4                        Klinger argues that the State may not condition driving on giving consent to the chemical tests, which are seizures under the Fourth Amendment.  However, while there is a constitutional right to travel, there is no constitutional right to travel by motor vehicle; operating a motor vehicle on the roads of this state is a privilege properly regulated by the State.  County of Fond du Lac v. Derksen, 2002 WI App 160, ¶7, ___ Wis. 2d ___, 647 N.W.2d 922.  There is also no absolute prohibition against requiring individuals to give up their rights under the Fourth Amendment as a prerequisite to receiving government benefits or privileges.  See Zap v. United States 328 U.S. 624, 628 (1946) (individuals may validly waive their Fourth and Fifth Amendment rights as a condition of receiving government business contracts). 

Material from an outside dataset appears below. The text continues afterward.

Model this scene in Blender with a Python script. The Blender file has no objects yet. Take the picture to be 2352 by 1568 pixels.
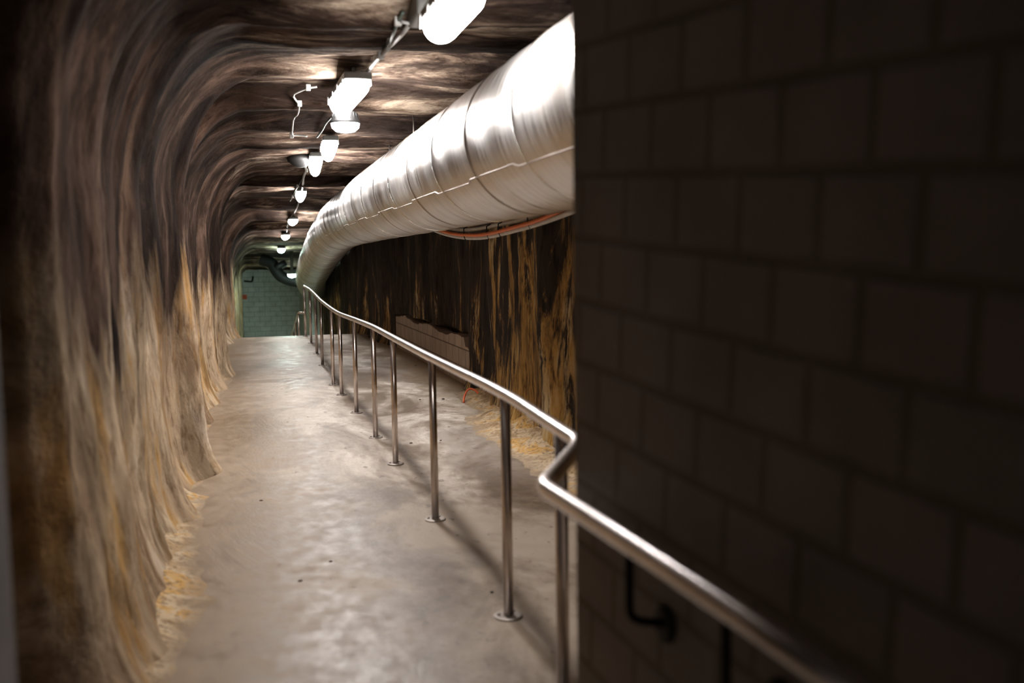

5                        The issue properly framed is whether the Fourth Amendment intrusion authorized by the statute is reasonable.  We conclude that it is.  No one is forced to operate a motor vehicle on the roads of this state; thus, conditioning that privilege on giving consent to the chemical tests as prescribed in the statute is not coercive.  The tests authorized by statute are safe, relatively painless, and commonplace, see South Dakota v. Neville 459 U.S. 553, 563 (1983) and State v. Krajewski, 2002 WI 97, ¶57, 255 Wis. 2d 98, 648 N.W.2d 385; and they may be given only when there is probable cause to believe the person is violating Wis. Stat. § 346.63(1) or similar statutes.  Finally, the State has a compelling interest in keeping intoxicated drivers off the roads. 


                        By the Court.—Judgment affirmed. 

            This opinion will not be published in the official reports.  See Wis. Stat. Rule 809.23(1)(b)4. 

 

 

 


 



[1]  This appeal is decided by one judge pursuant to Wis. Stat. § 752.31(2)(c) (1999-2000).  All references to the Wisconsin Statutes are to the 1999-2000 version unless otherwise noted.

[2]  This appeal is decided by one judge pursuant to Wis. Stat. § 752.31(2)(c) (1999-2000).  All references to the Wisconsin Statutes are to the 1999-2000 version unless otherwise noted.